Tuesday, February 2, 2010

Online Suicide!

According to IOLTechnology, as of last Monday Facebook is blocking access from the Web 2.0 Suicide Machine, a website that allows you to completely eliminate your online presence. Facebook has also sent a letter ordering a “cease and desist” to a website called Seppukoo.com, which gives you the opportunity to destroy your virtual identity as well.

Facebook allows you to delete your profile, for I have done it once before (though it of course did not last long). However, traces of my online identity were still left behind. Information such as pictures and posts can be retraced. It is hard to trust your online identity can truly be gone forever because the Internet is so huge and leaks of information can be dropped. It’s like leaving a fingerprint behind.

Web 2.0 Suicide Machine takes care of all of that for you. . "This machine lets you delete all your energy sucking social-networking profiles, kill your fake virtual friends, and completely do away with your Web2.0 alterego," the website says. Whether it be facebook, twitter, myspace or any social networking site, this machine will do away with it. Nothing is leaked.
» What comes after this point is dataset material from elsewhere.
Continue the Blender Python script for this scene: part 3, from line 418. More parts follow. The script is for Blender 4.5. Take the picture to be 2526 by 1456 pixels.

Seppukoo.com urges facebook users to "impress your friends" and "disconnect yourself" by committing online suicide in the style of a Japanese samurai, allowing account eradication through five simple steps. It gives you the option to choose from many R.I.P. templates to leave behind as well as leave some last words behind for a “memorial” page, in which your friends may post testimonials on the left behind “gravestone.” The site notes "Seppukoo playfully attempts to subvert this mechanism (online identity) by disconnecting people from each other and transforming the individual suicide experience into an exciting 'social' experience." Here is a small video advertisement for Seppukoo.

http://www.youtube.com/watch?v=we8N5Zmddds

In Web Publishing we have learned that our online identity is who we want to be and how we present ourselves online. The Internet is user-friendly and therefore if we want to be dead online, it allows us to be dead. A lot of people nowadays may want to turn back from the life they have on the Internet with a possible intent on concentrating more on their real life. These machines carry out this procedure in an almost effortless way.

Upon doing further research I found out facebook’s reason for banning Web 2.0 SM and Sekkukoo was because these websites require the users to give away their password information. Facebook has always been keen on it’s user’s privacy, and giving away password information to another website breaks the Facebook Bill of Rights. In the future facebook may however find it more efficient to add their own little suicide application, realizing that some people may not be as excited anymore about keeping their online identity in their real lives as they were when they first created it.